個人消費は、百貨店・スーパーで特選ブランドを中心に身の回り品が好調であり、衣料品は低調が続いているが持ち直しの動きがみられる。コンビニエンスストアは、外出自粛の影響により観光地の店舗で落ち込んでいるが、住宅地の店舗では中食商品などが増加し、全体として堅調。ドラッグストアや家電大型専門店も堅調に推移している。

生産活動をみると、機械工業は国内需要が回復傾向にあり、持ち直している。化学工業では衛生製品が引き続き好調で、パソコン、スマートフォン関連製品も海外向けを中心に好調。鉄鋼業はエネルギー関連製品の需要が低調だが、全体としては持ち直しつつある。

雇用情勢は、ことし1月以降、有効求人倍率が1倍を上回っているものの、雇用の先行指標といわれる新規求人数は前期と比べて減少しており、弱い動きとなっている。
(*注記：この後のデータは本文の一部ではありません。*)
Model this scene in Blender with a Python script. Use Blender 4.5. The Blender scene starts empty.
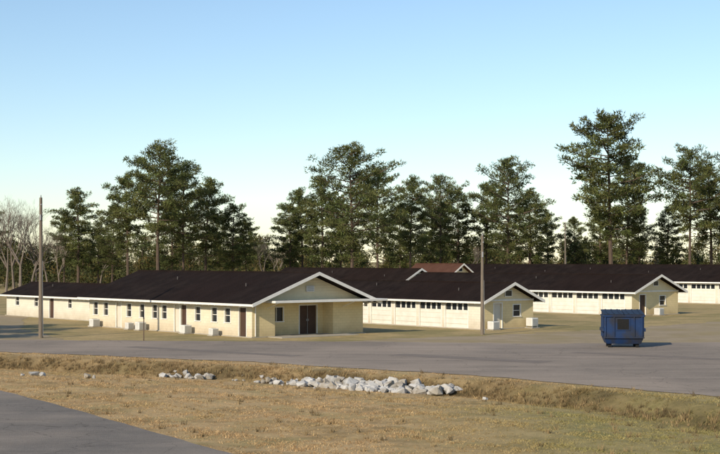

企業からは、「著しく客足が減少しており、売上は通常時のマイナス90%程度となっている」(飲食業)、「緊急事態宣言の再発令により客数はかなり落ち込んでいる一方、消費単価は高い水準となっている」(観光団体)、「今後、小売強化のため品種・商品を新しく開発し、個人向けのインターネット販売を行っていく」(卸売業)などの声があった。

先行きについて和歌山財務事務所は、感染拡大防止策や各種政策の効果、海外経済の改善などもあり、持ち直しの動きが続くことが期待されるとする一方、「国内外における今後の感染症の動向、金融資本市場の変動などを注視する必要がある」としている。